The plan also proposes to further streamline the federal project approval process, eliminate the current ban on tolling existing interstate highways, and expand the eligibility of other federal programs to encourage more workforce development and job training programs that could broaden the labor pool for infrastructure projects.

While an ambitious federal proposal to reinvest in the nation’s infrastructure and reform the regulatory process is sorely needed and long overdue, this particular proposal would significantly disadvantage the six-county Sacramento region for the following reasons:

  • The region has no toll roads, toll bridges or toll lanes—a revenue source supported by the proposal and a key source of the remaining 80% of the money that won’t come from the federal government;
  • The region has a limited number of dedicated local transportation tax measures and even those may not be new enough to qualify for the $100 billion incentive program; and
  • Public transit projects would require value-capture financing—which is hard to do in our largely suburban region.

Even more alarming for the Sacramento region is the fact that the $200 billion in federal spending under the White House proposal appears to be funded in part by cutting existing programs such as TIGER, Amtrak and the federal transit Capital Investment Grants (which funds light rail and streetcar capital projects). These are all federal programs that the region has competed well in and will continue to rely on in order to advance key infrastructure projects. This could jeopardize projects such as the Capitol Corridor third track project to Roseville, the I-80/65 interchange in Placer County, the Downtown/Riverfront Streetcar project connecting West Sacramento and Sacramento, as well as new public transit expansion and passenger rail connections to serve a growing region in the years to come.

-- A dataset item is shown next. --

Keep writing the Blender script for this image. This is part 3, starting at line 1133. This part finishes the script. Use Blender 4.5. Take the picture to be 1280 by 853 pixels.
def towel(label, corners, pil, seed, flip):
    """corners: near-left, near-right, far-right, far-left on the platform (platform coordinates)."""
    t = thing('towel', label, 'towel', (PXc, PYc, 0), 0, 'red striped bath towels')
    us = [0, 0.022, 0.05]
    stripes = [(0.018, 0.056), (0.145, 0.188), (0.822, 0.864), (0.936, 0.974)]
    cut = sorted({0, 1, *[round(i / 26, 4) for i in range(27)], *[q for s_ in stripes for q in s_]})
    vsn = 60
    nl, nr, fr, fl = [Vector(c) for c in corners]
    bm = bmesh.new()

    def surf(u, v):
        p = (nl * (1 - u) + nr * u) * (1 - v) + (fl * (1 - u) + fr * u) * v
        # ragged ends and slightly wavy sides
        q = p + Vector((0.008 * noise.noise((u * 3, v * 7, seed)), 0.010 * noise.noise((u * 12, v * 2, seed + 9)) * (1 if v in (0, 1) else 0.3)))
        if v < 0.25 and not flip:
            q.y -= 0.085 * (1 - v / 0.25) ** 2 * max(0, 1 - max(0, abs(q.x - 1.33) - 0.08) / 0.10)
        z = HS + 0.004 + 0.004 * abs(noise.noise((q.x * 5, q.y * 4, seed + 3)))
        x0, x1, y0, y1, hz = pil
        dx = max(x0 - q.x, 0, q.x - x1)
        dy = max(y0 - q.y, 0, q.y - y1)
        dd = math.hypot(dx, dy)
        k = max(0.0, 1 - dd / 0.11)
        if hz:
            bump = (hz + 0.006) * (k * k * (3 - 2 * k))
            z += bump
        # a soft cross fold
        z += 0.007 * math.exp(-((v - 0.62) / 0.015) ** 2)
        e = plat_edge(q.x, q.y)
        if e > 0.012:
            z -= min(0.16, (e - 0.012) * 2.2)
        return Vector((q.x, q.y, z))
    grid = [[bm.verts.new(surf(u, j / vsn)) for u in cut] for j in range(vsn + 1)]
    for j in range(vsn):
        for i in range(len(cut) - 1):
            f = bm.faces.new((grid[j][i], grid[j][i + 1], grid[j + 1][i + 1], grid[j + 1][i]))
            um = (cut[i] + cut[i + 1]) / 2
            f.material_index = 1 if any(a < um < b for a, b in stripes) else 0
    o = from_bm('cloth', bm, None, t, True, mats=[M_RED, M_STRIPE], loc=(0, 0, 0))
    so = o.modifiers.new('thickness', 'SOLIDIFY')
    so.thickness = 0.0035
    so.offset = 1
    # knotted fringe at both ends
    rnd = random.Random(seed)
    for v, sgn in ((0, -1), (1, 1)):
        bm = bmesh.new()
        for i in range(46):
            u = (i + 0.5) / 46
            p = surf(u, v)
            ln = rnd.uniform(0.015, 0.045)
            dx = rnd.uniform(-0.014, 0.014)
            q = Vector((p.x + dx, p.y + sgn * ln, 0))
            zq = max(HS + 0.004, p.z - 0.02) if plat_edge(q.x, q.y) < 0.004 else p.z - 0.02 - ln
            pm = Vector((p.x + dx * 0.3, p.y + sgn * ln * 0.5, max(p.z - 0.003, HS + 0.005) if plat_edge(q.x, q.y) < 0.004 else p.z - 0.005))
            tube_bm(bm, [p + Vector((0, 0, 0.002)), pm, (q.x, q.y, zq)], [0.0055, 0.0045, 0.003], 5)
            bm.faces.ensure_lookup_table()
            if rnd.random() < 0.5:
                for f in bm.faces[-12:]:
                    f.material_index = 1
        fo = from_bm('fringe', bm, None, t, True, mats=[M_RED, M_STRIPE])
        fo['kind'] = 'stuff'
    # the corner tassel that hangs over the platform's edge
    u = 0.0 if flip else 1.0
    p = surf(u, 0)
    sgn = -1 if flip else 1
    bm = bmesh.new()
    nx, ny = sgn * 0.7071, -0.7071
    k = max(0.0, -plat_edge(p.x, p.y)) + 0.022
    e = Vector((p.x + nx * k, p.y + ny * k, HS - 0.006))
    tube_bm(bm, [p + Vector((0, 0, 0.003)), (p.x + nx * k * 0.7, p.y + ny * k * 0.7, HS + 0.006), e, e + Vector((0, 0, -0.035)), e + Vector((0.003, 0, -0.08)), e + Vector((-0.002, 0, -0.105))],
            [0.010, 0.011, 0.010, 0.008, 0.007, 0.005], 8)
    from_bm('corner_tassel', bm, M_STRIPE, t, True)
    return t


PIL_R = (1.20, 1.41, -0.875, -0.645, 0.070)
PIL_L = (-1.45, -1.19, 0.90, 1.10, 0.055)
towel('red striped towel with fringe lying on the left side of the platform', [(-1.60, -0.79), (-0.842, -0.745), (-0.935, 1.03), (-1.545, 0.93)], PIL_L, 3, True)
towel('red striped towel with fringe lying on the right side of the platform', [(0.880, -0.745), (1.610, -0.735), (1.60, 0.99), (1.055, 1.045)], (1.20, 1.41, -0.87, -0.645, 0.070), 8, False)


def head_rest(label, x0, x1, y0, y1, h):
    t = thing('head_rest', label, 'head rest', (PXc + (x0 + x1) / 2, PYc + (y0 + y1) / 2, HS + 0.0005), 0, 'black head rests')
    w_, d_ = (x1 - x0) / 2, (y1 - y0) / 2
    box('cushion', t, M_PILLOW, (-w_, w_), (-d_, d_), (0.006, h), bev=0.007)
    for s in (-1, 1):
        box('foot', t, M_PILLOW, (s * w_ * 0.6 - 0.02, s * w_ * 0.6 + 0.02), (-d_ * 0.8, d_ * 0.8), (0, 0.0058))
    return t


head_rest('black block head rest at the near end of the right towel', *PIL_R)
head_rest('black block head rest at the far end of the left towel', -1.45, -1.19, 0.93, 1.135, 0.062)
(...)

Of course, the White House infrastructure proposal is just that—a proposal. It now heads to Congress where a variety of committees will claim jurisdiction over various elements of the plan and begin to rewrite it. Despite predictions from some transportation stakeholder groups that the Administration’s proposal has little chance of passage this year, there are two things that local leaders from the six county region should do: (1) help shape the plan as it makes its way through Congress so that the Sacramento region stands a better chance of competing; (2) get serious about the message that the proposal is sending to metropolitan areas across the country: that “self help” regions that raise their own revenues through local tax measures, tolls and value capture mechanisms will do better in the long run. On the last point, our region has a lot of work ahead of us.